O comportamento humano pode ser assim, surpreendentemente bom, surpreendentemente mau.

Ao analisarmos a cena que se desenrola com a presença das referidas personagens pode fazer-nos pensar que esse encontro afinal foi um desencontro. Um desencontro que, baseado num momento de hesitação, pode transparecer que se tratou de um desencontro intencional. Mas tentaremos acreditar que não.

Tivemos oportunidade de sondar a personagem desviante, que nos indicou não ter propriamente um motivo especifico para aquela hesitação. No entanto indicou que a mesma possivelmente deveu-se ao facto de já se encontrar atrasado para compromissos profissionais e ao facto de não estar a contar com a interação social com alguém que já não via há imenso tempo. Apanhado de surpresa, que não se ficou pelo pensamento e acabou por se reflectir no seu movimento ou linguagem corporal, ainda assim tentou emendar a sua atitude, a sua decisão inicial, evasiva.
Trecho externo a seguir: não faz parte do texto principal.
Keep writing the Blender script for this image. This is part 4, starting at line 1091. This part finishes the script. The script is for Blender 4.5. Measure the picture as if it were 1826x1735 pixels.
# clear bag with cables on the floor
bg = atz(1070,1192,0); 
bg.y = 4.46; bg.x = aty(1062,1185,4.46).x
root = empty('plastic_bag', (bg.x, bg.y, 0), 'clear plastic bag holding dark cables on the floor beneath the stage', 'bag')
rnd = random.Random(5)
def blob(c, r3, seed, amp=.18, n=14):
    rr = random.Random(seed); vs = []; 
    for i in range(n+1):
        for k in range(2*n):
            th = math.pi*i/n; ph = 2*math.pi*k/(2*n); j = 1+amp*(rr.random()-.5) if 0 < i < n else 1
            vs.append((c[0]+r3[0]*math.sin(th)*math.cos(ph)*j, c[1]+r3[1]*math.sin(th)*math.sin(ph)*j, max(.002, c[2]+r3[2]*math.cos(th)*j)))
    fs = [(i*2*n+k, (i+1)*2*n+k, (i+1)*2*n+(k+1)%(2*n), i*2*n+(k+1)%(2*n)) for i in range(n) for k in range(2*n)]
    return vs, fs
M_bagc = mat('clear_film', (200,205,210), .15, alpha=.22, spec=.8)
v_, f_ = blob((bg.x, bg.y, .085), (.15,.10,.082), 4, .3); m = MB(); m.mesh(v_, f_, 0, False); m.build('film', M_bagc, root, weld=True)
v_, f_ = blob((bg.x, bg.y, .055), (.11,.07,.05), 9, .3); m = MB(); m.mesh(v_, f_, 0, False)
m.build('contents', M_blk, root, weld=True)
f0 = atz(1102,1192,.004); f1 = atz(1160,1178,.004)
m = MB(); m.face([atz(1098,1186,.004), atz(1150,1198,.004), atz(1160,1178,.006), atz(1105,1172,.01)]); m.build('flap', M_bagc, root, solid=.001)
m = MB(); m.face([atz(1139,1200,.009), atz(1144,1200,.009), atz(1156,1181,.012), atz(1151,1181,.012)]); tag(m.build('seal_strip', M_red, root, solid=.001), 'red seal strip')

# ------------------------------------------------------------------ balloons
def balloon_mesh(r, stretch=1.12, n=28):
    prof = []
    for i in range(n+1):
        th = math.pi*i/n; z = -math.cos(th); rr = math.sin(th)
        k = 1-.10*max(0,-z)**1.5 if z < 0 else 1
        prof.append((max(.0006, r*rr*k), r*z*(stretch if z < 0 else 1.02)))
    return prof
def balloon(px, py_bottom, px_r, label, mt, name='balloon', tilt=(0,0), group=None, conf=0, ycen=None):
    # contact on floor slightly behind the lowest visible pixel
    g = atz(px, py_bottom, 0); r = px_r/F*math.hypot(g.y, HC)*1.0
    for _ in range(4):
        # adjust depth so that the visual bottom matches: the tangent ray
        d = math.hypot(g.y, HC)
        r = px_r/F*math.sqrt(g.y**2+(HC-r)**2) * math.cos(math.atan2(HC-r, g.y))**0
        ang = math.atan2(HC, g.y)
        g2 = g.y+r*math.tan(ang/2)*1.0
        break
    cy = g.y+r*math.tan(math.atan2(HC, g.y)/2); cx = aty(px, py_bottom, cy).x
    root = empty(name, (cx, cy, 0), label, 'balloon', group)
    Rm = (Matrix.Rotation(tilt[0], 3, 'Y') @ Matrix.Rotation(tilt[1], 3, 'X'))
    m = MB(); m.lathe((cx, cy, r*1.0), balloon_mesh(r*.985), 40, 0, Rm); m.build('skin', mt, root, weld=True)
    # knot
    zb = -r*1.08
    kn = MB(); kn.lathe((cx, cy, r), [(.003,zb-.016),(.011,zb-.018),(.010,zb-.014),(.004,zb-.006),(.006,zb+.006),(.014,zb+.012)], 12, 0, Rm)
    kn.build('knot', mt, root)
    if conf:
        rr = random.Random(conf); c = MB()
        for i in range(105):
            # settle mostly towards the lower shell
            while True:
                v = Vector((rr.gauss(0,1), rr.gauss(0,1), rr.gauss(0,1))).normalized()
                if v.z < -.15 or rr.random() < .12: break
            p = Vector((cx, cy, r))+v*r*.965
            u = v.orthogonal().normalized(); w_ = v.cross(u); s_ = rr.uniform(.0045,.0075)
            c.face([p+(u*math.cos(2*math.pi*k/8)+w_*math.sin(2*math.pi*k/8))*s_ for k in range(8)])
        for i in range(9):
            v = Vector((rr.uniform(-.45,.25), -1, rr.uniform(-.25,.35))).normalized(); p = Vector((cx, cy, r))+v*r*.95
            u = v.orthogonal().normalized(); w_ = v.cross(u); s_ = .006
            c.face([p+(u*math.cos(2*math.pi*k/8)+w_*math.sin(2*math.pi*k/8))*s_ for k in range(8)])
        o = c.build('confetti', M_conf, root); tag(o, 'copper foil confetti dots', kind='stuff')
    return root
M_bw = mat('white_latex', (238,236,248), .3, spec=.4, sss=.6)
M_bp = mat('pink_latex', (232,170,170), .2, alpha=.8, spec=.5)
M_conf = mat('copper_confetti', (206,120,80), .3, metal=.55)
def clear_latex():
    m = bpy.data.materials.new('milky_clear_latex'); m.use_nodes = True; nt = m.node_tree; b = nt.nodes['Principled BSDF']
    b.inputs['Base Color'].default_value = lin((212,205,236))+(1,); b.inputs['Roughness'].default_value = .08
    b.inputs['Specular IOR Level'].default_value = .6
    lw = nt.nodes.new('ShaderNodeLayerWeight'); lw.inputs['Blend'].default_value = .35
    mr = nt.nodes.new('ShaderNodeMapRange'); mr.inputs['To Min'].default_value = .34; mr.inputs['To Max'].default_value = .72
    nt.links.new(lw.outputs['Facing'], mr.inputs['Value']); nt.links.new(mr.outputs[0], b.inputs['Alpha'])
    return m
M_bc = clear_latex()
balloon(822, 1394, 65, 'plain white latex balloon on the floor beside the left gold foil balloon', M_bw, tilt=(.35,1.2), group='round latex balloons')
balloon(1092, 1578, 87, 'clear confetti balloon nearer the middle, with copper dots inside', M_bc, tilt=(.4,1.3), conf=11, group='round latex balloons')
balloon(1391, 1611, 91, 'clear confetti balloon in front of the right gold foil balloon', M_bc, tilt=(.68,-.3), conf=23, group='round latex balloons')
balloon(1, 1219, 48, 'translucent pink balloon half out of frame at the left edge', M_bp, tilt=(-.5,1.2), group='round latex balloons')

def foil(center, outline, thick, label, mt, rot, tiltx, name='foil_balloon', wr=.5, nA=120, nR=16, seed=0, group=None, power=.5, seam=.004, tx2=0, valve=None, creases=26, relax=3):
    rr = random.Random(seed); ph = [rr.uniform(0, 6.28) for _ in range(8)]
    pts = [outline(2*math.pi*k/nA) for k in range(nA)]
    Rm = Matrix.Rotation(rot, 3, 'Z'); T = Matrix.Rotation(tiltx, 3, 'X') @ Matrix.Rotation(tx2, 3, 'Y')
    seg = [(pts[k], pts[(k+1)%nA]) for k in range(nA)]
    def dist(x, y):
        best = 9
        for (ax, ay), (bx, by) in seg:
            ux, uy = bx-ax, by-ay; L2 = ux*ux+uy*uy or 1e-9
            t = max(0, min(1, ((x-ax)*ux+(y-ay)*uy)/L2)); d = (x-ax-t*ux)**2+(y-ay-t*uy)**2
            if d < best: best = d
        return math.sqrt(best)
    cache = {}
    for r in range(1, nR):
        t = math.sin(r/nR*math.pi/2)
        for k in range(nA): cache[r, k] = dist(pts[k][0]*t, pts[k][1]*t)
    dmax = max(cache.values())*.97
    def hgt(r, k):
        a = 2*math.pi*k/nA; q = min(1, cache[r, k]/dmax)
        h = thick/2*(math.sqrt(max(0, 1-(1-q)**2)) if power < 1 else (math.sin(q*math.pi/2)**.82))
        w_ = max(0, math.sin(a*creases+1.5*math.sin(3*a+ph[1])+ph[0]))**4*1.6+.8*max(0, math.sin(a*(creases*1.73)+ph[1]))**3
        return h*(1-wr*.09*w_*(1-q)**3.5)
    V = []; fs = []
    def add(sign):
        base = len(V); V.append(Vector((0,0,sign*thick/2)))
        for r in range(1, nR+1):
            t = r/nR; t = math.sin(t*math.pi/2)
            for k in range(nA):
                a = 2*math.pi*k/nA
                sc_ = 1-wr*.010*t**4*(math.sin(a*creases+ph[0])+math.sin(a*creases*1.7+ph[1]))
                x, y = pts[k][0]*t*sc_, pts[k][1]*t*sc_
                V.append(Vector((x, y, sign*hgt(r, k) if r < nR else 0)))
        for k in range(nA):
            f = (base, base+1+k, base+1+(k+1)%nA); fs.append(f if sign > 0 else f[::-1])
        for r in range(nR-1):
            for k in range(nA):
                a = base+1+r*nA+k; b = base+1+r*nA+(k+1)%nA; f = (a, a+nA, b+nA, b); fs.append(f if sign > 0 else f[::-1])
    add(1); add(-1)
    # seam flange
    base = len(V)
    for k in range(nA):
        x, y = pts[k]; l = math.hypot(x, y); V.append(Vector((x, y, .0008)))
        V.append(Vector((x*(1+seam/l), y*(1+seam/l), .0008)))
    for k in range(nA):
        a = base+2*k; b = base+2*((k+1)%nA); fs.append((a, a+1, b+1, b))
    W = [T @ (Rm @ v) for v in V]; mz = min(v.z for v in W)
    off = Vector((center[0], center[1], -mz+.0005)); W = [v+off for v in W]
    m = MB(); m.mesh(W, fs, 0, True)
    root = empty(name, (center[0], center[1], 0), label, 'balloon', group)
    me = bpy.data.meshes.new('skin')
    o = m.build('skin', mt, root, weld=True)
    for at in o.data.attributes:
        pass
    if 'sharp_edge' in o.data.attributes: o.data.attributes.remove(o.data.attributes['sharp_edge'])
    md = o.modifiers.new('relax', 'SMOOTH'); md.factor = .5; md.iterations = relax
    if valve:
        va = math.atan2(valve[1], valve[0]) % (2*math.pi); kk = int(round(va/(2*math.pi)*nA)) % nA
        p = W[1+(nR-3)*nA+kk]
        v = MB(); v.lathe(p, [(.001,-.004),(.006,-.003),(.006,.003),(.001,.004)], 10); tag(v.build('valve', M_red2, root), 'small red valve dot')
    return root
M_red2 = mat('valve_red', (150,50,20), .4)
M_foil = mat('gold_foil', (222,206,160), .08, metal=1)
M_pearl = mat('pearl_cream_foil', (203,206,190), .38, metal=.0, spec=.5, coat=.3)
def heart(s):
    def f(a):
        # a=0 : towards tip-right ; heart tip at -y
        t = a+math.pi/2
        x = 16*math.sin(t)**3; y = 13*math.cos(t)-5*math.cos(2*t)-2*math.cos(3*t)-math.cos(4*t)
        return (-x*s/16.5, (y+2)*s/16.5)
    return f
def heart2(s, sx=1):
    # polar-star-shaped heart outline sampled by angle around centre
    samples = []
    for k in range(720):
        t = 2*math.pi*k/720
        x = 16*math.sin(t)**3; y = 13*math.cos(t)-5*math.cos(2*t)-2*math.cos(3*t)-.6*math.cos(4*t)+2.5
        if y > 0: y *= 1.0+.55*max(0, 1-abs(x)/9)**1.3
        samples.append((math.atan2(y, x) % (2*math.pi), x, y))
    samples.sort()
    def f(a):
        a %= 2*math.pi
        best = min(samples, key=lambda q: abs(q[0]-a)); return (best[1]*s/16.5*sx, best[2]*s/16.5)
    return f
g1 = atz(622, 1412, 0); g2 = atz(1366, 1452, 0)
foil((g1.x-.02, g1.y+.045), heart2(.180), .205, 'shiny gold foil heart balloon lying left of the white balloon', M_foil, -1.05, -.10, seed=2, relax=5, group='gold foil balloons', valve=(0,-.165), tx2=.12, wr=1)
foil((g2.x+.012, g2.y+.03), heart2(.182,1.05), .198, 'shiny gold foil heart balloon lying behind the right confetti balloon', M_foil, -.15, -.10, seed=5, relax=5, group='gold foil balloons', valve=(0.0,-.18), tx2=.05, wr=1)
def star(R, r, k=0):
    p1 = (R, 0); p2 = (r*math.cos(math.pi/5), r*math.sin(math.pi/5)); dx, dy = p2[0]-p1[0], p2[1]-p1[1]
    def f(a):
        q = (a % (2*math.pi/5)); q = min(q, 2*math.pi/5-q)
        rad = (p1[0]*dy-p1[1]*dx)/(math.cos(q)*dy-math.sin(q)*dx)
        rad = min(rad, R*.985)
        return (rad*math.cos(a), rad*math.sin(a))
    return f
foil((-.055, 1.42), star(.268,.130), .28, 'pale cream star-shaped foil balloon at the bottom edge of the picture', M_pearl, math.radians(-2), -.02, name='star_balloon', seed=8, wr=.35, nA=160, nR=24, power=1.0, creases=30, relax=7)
No entanto pelos vistos já não havia emenda possível já que a outra personagem não demonstrou qualquer interesse em que isso pudesse acontecer.

Entretanto, tentando analisar a cena na perspectiva da outra personagem, também conseguimos perceber que presenciar tal hesitação, tal linguagem corporal, pode representar uma ofensa. Ofensa essa que não a permitisse fingir que nada se tinha passado. Motivo pelo qual a referida personagem optou por seguir solenemente o seu destino, ignorando por completo a presença da outra personagem. Se houvessem palavras a ser proferidas pela reacção ou pensamento dessa personagem, seriam provavelmente algo do género: "Se não me queres cumprimentar está descansado que quem te não cumprimenta sou eu, que nem me vou dar ao trabalho de reconhecer que partilhamos a mesma passadeira, que pisamos o mesmo chão. Segue o teu destino, que eu sigo o meu!" 

Por mais justificações que a personagem desviante tente arranjar, essas são agora escusadas, dado que as acções já ocorreram. 

Existem fracções de segundo que mudam muita coisa. É uma fracção de segundo que nos separa da morte. Existem  decisões, mesmo que inconscientes, que acabam por mudar o rumo das coisas. Premir um gatilho pode causar danos irreversíveis. 

Apesar de já ter havido um pedido de desculpas por parte da personagem desviante, é evidente que a outra personagem não as considerou. É possível que ambas se deixem guiar pelos seus próprios pensamentos e tirem assim as suas próprias conclusões, mesmas que essas conclusões nada tenham a ver com a realidade ou com aquilo que cada uma das personagens verdadeiramente pensa acerca da outra. Teremos de esperar por mais algum capítulo dessa história.